You always seem to have some collaboration lined up. What is it about working with others that appeals to you?
The capacity for learning to help my own work, that’s the bottom line, really — exploring the creative process with other people, in every field of work. There’s so much to be learnt; it’s a matter of growing really.

Just recently Josh Homme [Queens of the Stone Age] told me the exact same thing.

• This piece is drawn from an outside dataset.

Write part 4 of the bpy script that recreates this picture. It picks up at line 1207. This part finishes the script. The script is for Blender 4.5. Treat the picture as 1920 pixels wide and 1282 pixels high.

Yeah, it’s very true. I learned an enormous amount from the Desert Sessions. I went into that completely terrified; I’ve never really collaborated with a lot of people and totally improvised. That’s what it was, it was going into a room, full of people I’ve never met before, you grab any instrument that’s nearest to you and you improvise together and make songs in ten days. It was a tall order and I was absolutely mortified, and I came away from that feeling liberated. I realised that I can write around other people, I played loads of piano on that session that I’d never done before, I watched other people in the process of creativity. You have to be so disarmed to do that around others. The studio in the desert is tiny, it’s only two rooms and everyone’s in the same rooms together. You’re right next to somebody who’s in that moment of creating something, and to watch that happen at such a close proximity is quite wonderful.